### Work to do
Copy the data word for word, keeping every line.

### Data lines
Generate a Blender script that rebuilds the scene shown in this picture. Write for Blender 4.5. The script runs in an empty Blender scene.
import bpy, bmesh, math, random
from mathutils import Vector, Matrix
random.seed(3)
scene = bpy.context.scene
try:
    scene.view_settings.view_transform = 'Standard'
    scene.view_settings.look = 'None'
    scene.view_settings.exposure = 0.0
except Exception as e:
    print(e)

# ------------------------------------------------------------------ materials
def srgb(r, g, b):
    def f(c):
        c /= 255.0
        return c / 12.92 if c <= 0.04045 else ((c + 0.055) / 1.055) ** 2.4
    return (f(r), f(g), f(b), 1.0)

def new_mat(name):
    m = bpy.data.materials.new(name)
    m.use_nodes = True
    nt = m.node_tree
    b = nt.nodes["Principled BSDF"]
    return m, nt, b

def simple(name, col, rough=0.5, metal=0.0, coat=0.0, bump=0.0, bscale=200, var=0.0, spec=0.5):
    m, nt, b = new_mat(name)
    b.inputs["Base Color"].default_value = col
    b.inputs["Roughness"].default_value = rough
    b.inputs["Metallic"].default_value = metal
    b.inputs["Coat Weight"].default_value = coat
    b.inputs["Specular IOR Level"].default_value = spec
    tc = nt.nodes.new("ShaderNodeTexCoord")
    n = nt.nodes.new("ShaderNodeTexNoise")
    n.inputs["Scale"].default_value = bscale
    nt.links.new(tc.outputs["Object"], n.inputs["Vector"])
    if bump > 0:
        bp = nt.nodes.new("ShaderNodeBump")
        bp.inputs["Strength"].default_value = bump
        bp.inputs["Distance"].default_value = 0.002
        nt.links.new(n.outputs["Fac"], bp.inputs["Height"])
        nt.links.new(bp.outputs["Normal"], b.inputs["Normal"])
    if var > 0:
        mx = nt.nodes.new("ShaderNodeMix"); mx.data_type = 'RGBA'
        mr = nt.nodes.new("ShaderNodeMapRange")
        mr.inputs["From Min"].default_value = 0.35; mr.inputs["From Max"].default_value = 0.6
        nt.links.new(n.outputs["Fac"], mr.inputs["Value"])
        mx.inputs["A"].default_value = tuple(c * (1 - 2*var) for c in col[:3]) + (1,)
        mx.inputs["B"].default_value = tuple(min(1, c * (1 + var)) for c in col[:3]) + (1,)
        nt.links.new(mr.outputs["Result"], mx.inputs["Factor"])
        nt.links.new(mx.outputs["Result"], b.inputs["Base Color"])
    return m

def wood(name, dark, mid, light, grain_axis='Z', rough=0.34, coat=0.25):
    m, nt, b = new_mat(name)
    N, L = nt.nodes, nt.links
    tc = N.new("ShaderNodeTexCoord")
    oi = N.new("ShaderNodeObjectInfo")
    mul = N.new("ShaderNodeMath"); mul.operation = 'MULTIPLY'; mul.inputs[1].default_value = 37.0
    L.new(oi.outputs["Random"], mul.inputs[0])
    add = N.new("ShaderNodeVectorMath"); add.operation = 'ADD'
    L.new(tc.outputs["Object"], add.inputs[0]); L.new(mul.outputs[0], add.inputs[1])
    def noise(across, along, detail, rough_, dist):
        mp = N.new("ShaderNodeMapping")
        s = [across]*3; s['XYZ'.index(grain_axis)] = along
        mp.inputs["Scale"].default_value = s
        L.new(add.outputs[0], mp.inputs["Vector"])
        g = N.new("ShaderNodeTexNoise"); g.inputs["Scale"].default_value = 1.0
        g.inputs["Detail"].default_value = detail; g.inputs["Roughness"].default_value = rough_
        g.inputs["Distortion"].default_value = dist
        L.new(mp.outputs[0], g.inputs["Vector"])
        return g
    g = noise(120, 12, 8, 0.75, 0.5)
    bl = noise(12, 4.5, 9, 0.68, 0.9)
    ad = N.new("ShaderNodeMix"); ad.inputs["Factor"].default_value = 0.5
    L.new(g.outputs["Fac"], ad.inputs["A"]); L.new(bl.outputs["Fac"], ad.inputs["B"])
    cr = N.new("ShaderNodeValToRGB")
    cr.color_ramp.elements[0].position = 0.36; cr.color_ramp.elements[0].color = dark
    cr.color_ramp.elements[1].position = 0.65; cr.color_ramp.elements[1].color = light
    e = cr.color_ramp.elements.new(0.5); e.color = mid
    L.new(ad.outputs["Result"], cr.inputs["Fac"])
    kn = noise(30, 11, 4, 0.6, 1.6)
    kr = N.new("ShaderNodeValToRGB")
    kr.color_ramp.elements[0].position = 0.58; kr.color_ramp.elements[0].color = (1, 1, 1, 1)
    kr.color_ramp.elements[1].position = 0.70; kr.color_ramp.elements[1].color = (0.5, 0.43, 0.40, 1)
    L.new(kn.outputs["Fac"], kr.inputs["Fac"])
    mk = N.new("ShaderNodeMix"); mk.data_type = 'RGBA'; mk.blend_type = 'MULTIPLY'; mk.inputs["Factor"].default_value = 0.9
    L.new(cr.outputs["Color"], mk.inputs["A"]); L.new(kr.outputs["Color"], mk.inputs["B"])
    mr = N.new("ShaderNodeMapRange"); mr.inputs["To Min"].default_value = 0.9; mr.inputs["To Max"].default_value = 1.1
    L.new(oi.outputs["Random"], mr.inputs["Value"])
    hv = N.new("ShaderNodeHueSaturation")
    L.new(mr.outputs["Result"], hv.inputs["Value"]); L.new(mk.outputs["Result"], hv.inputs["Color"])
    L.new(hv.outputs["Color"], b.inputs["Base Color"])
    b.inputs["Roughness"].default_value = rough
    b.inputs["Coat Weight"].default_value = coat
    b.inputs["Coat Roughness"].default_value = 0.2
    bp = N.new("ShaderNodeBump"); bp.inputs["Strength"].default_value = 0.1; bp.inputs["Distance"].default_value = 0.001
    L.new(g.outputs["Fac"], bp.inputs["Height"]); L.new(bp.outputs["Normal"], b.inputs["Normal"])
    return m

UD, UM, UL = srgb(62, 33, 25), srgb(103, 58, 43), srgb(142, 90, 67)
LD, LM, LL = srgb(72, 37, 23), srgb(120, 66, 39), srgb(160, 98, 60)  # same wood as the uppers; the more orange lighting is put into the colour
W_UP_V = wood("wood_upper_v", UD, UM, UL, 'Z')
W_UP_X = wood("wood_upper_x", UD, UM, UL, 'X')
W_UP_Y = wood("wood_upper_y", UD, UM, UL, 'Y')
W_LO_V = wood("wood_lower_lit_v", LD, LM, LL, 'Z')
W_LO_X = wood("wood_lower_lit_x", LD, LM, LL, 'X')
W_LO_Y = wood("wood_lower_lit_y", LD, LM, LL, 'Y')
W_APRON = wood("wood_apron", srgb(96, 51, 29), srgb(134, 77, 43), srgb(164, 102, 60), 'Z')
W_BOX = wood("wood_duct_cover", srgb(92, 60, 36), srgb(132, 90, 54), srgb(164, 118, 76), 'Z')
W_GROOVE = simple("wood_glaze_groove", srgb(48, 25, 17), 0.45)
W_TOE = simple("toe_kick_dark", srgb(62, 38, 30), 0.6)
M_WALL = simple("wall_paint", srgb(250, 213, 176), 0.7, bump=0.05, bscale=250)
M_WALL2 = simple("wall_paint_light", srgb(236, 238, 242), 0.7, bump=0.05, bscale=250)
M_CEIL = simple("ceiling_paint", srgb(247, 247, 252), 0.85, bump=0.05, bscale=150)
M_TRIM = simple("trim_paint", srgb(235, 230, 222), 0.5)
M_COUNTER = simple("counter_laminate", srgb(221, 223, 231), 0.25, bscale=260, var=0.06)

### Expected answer
Generate a Blender script that rebuilds the scene shown in this picture. Write for Blender 4.5. The script runs in an empty Blender scene.
import bpy, bmesh, math, random
from mathutils import Vector, Matrix
random.seed(3)
scene = bpy.context.scene
try:
    scene.view_settings.view_transform = 'Standard'
    scene.view_settings.look = 'None'
    scene.view_settings.exposure = 0.0
except Exception as e:
    print(e)

# ------------------------------------------------------------------ materials
def srgb(r, g, b):
    def f(c):
        c /= 255.0
        return c / 12.92 if c <= 0.04045 else ((c + 0.055) / 1.055) ** 2.4
    return (f(r), f(g), f(b), 1.0)

def new_mat(name):
    m = bpy.data.materials.new(name)
    m.use_nodes = True
    nt = m.node_tree
    b = nt.nodes["Principled BSDF"]
    return m, nt, b

def simple(name, col, rough=0.5, metal=0.0, coat=0.0, bump=0.0, bscale=200, var=0.0, spec=0.5):
    m, nt, b = new_mat(name)
    b.inputs["Base Color"].default_value = col
    b.inputs["Roughness"].default_value = rough
    b.inputs["Metallic"].default_value = metal
    b.inputs["Coat Weight"].default_value = coat
    b.inputs["Specular IOR Level"].default_value = spec
    tc = nt.nodes.new("ShaderNodeTexCoord")
    n = nt.nodes.new("ShaderNodeTexNoise")
    n.inputs["Scale"].default_value = bscale
    nt.links.new(tc.outputs["Object"], n.inputs["Vector"])
    if bump > 0:
        bp = nt.nodes.new("ShaderNodeBump")
        bp.inputs["Strength"].default_value = bump
        bp.inputs["Distance"].default_value = 0.002
        nt.links.new(n.outputs["Fac"], bp.inputs["Height"])
        nt.links.new(bp.outputs["Normal"], b.inputs["Normal"])
    if var > 0:
        mx = nt.nodes.new("ShaderNodeMix"); mx.data_type = 'RGBA'
        mr = nt.nodes.new("ShaderNodeMapRange")
        mr.inputs["From Min"].default_value = 0.35; mr.inputs["From Max"].default_value = 0.6
        nt.links.new(n.outputs["Fac"], mr.inputs["Value"])
        mx.inputs["A"].default_value = tuple(c * (1 - 2*var) for c in col[:3]) + (1,)
        mx.inputs["B"].default_value = tuple(min(1, c * (1 + var)) for c in col[:3]) + (1,)
        nt.links.new(mr.outputs["Result"], mx.inputs["Factor"])
        nt.links.new(mx.outputs["Result"], b.inputs["Base Color"])
    return m

def wood(name, dark, mid, light, grain_axis='Z', rough=0.34, coat=0.25):
    m, nt, b = new_mat(name)
    N, L = nt.nodes, nt.links
    tc = N.new("ShaderNodeTexCoord")
    oi = N.new("ShaderNodeObjectInfo")
    mul = N.new("ShaderNodeMath"); mul.operation = 'MULTIPLY'; mul.inputs[1].default_value = 37.0
    L.new(oi.outputs["Random"], mul.inputs[0])
    add = N.new("ShaderNodeVectorMath"); add.operation = 'ADD'
    L.new(tc.outputs["Object"], add.inputs[0]); L.new(mul.outputs[0], add.inputs[1])
    def noise(across, along, detail, rough_, dist):
        mp = N.new("ShaderNodeMapping")
        s = [across]*3; s['XYZ'.index(grain_axis)] = along
        mp.inputs["Scale"].default_value = s
        L.new(add.outputs[0], mp.inputs["Vector"])
        g = N.new("ShaderNodeTexNoise"); g.inputs["Scale"].default_value = 1.0
        g.inputs["Detail"].default_value = detail; g.inputs["Roughness"].default_value = rough_
        g.inputs["Distortion"].default_value = dist
        L.new(mp.outputs[0], g.inputs["Vector"])
        return g
    g = noise(120, 12, 8, 0.75, 0.5)
    bl = noise(12, 4.5, 9, 0.68, 0.9)
    ad = N.new("ShaderNodeMix"); ad.inputs["Factor"].default_value = 0.5
    L.new(g.outputs["Fac"], ad.inputs["A"]); L.new(bl.outputs["Fac"], ad.inputs["B"])
    cr = N.new("ShaderNodeValToRGB")
    cr.color_ramp.elements[0].position = 0.36; cr.color_ramp.elements[0].color = dark
    cr.color_ramp.elements[1].position = 0.65; cr.color_ramp.elements[1].color = light
    e = cr.color_ramp.elements.new(0.5); e.color = mid
    L.new(ad.outputs["Result"], cr.inputs["Fac"])
    kn = noise(30, 11, 4, 0.6, 1.6)
    kr = N.new("ShaderNodeValToRGB")
    kr.color_ramp.elements[0].position = 0.58; kr.color_ramp.elements[0].color = (1, 1, 1, 1)
    kr.color_ramp.elements[1].position = 0.70; kr.color_ramp.elements[1].color = (0.5, 0.43, 0.40, 1)
    L.new(kn.outputs["Fac"], kr.inputs["Fac"])
    mk = N.new("ShaderNodeMix"); mk.data_type = 'RGBA'; mk.blend_type = 'MULTIPLY'; mk.inputs["Factor"].default_value = 0.9
    L.new(cr.outputs["Color"], mk.inputs["A"]); L.new(kr.outputs["Color"], mk.inputs["B"])
    mr = N.new("ShaderNodeMapRange"); mr.inputs["To Min"].default_value = 0.9; mr.inputs["To Max"].default_value = 1.1
    L.new(oi.outputs["Random"], mr.inputs["Value"])
    hv = N.new("ShaderNodeHueSaturation")
    L.new(mr.outputs["Result"], hv.inputs["Value"]); L.new(mk.outputs["Result"], hv.inputs["Color"])
    L.new(hv.outputs["Color"], b.inputs["Base Color"])
    b.inputs["Roughness"].default_value = rough
    b.inputs["Coat Weight"].default_value = coat
    b.inputs["Coat Roughness"].default_value = 0.2
    bp = N.new("ShaderNodeBump"); bp.inputs["Strength"].default_value = 0.1; bp.inputs["Distance"].default_value = 0.001
    L.new(g.outputs["Fac"], bp.inputs["Height"]); L.new(bp.outputs["Normal"], b.inputs["Normal"])
    return m

UD, UM, UL = srgb(62, 33, 25), srgb(103, 58, 43), srgb(142, 90, 67)
LD, LM, LL = srgb(72, 37, 23), srgb(120, 66, 39), srgb(160, 98, 60)  # same wood as the uppers; the more orange lighting is put into the colour
W_UP_V = wood("wood_upper_v", UD, UM, UL, 'Z')
W_UP_X = wood("wood_upper_x", UD, UM, UL, 'X')
W_UP_Y = wood("wood_upper_y", UD, UM, UL, 'Y')
W_LO_V = wood("wood_lower_lit_v", LD, LM, LL, 'Z')
W_LO_X = wood("wood_lower_lit_x", LD, LM, LL, 'X')
W_LO_Y = wood("wood_lower_lit_y", LD, LM, LL, 'Y')
W_APRON = wood("wood_apron", srgb(96, 51, 29), srgb(134, 77, 43), srgb(164, 102, 60), 'Z')
W_BOX = wood("wood_duct_cover", srgb(92, 60, 36), srgb(132, 90, 54), srgb(164, 118, 76), 'Z')
W_GROOVE = simple("wood_glaze_groove", srgb(48, 25, 17), 0.45)
W_TOE = simple("toe_kick_dark", srgb(62, 38, 30), 0.6)
M_WALL = simple("wall_paint", srgb(250, 213, 176), 0.7, bump=0.05, bscale=250)
M_WALL2 = simple("wall_paint_light", srgb(236, 238, 242), 0.7, bump=0.05, bscale=250)
M_CEIL = simple("ceiling_paint", srgb(247, 247, 252), 0.85, bump=0.05, bscale=150)
M_TRIM = simple("trim_paint", srgb(235, 230, 222), 0.5)
M_COUNTER = simple("counter_laminate", srgb(221, 223, 231), 0.25, bscale=260, var=0.06)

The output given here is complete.